Task objective:
Reproduce the complete listing without any deviation.

+ + + +

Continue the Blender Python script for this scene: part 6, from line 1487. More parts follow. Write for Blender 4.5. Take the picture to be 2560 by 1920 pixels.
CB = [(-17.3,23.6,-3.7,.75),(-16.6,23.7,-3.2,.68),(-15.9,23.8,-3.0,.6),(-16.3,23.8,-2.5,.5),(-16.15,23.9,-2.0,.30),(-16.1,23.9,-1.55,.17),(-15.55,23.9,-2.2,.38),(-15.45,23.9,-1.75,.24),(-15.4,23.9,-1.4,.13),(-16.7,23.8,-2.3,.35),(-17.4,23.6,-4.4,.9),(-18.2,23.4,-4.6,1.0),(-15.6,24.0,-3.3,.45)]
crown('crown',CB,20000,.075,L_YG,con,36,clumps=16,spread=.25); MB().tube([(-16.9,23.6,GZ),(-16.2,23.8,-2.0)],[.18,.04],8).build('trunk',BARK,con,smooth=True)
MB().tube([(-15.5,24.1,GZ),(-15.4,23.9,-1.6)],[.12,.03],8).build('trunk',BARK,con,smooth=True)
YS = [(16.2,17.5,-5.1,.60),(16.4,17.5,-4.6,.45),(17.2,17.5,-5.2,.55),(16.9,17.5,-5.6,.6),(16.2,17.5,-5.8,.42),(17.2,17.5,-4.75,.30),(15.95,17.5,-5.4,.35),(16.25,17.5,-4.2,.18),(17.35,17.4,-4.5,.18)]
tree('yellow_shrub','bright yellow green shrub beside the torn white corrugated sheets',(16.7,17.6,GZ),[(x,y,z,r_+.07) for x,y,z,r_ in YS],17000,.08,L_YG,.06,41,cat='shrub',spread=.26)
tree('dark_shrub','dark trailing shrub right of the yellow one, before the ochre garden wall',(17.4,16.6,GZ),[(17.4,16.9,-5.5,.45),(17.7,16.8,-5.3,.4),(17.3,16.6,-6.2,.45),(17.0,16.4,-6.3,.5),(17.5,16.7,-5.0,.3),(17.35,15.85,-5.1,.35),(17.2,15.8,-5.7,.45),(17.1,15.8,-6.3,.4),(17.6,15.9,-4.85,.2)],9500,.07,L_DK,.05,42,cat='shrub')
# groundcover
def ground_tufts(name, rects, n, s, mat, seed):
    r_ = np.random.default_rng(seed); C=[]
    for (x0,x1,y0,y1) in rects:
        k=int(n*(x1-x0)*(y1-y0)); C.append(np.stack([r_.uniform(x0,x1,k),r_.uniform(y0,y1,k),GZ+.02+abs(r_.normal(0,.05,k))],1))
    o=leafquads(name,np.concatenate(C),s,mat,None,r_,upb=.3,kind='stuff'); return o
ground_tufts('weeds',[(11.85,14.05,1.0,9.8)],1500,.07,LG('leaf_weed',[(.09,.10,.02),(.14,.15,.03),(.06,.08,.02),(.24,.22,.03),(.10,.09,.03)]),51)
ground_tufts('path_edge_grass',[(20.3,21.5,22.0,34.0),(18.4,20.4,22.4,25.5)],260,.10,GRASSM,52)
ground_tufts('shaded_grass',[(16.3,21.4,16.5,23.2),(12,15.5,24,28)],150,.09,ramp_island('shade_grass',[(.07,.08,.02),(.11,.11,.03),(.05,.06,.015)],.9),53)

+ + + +

In response:
Continue the Blender Python script for this scene: part 6, from line 1487. More parts follow. Write for Blender 4.5. Take the picture to be 2560 by 1920 pixels.
CB = [(-17.3,23.6,-3.7,.75),(-16.6,23.7,-3.2,.68),(-15.9,23.8,-3.0,.6),(-16.3,23.8,-2.5,.5),(-16.15,23.9,-2.0,.30),(-16.1,23.9,-1.55,.17),(-15.55,23.9,-2.2,.38),(-15.45,23.9,-1.75,.24),(-15.4,23.9,-1.4,.13),(-16.7,23.8,-2.3,.35),(-17.4,23.6,-4.4,.9),(-18.2,23.4,-4.6,1.0),(-15.6,24.0,-3.3,.45)]
crown('crown',CB,20000,.075,L_YG,con,36,clumps=16,spread=.25); MB().tube([(-16.9,23.6,GZ),(-16.2,23.8,-2.0)],[.18,.04],8).build('trunk',BARK,con,smooth=True)
MB().tube([(-15.5,24.1,GZ),(-15.4,23.9,-1.6)],[.12,.03],8).build('trunk',BARK,con,smooth=True)
YS = [(16.2,17.5,-5.1,.60),(16.4,17.5,-4.6,.45),(17.2,17.5,-5.2,.55),(16.9,17.5,-5.6,.6),(16.2,17.5,-5.8,.42),(17.2,17.5,-4.75,.30),(15.95,17.5,-5.4,.35),(16.25,17.5,-4.2,.18),(17.35,17.4,-4.5,.18)]
tree('yellow_shrub','bright yellow green shrub beside the torn white corrugated sheets',(16.7,17.6,GZ),[(x,y,z,r_+.07) for x,y,z,r_ in YS],17000,.08,L_YG,.06,41,cat='shrub',spread=.26)
tree('dark_shrub','dark trailing shrub right of the yellow one, before the ochre garden wall',(17.4,16.6,GZ),[(17.4,16.9,-5.5,.45),(17.7,16.8,-5.3,.4),(17.3,16.6,-6.2,.45),(17.0,16.4,-6.3,.5),(17.5,16.7,-5.0,.3),(17.35,15.85,-5.1,.35),(17.2,15.8,-5.7,.45),(17.1,15.8,-6.3,.4),(17.6,15.9,-4.85,.2)],9500,.07,L_DK,.05,42,cat='shrub')
# groundcover
def ground_tufts(name, rects, n, s, mat, seed):
    r_ = np.random.default_rng(seed); C=[]
    for (x0,x1,y0,y1) in rects:
        k=int(n*(x1-x0)*(y1-y0)); C.append(np.stack([r_.uniform(x0,x1,k),r_.uniform(y0,y1,k),GZ+.02+abs(r_.normal(0,.05,k))],1))
    o=leafquads(name,np.concatenate(C),s,mat,None,r_,upb=.3,kind='stuff'); return o
ground_tufts('weeds',[(11.85,14.05,1.0,9.8)],1500,.07,LG('leaf_weed',[(.09,.10,.02),(.14,.15,.03),(.06,.08,.02),(.24,.22,.03),(.10,.09,.03)]),51)
ground_tufts('path_edge_grass',[(20.3,21.5,22.0,34.0),(18.4,20.4,22.4,25.5)],260,.10,GRASSM,52)
ground_tufts('shaded_grass',[(16.3,21.4,16.5,23.2),(12,15.5,24,28)],150,.09,ramp_island('shade_grass',[(.07,.08,.02),(.11,.11,.03),(.05,.06,.015)],.9),53)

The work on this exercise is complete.